--- start ---

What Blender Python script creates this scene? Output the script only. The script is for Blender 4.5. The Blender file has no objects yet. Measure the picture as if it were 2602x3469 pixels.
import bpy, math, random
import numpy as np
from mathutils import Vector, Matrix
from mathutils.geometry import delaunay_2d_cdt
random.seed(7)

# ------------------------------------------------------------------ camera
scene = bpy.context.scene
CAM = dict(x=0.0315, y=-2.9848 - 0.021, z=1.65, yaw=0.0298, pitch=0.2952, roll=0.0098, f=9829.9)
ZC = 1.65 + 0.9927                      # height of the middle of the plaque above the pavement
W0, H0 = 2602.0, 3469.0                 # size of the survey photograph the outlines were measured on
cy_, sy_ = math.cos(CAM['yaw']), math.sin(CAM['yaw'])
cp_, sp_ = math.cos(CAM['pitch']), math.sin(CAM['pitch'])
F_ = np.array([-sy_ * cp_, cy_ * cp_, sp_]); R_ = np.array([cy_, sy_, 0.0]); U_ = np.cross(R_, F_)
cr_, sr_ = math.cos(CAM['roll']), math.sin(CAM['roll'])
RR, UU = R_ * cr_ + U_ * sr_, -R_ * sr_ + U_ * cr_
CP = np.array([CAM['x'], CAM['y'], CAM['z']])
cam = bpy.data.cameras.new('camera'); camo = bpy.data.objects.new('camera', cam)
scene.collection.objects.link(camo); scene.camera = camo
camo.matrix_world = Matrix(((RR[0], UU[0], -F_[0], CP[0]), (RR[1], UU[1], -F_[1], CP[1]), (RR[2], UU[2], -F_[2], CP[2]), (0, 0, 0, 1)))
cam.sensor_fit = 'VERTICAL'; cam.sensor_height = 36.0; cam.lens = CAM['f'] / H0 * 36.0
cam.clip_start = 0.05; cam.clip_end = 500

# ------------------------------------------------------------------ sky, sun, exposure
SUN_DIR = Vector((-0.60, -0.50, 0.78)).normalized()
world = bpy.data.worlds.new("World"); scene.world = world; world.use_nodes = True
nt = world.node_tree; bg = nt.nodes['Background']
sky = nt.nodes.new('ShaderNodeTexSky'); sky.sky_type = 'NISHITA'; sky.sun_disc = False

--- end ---

PROBLEM TO WORK ON: Tell how many lines of the data above hold the string "scene". Give only the number.

ANSWER TO THE PROBLEM: 4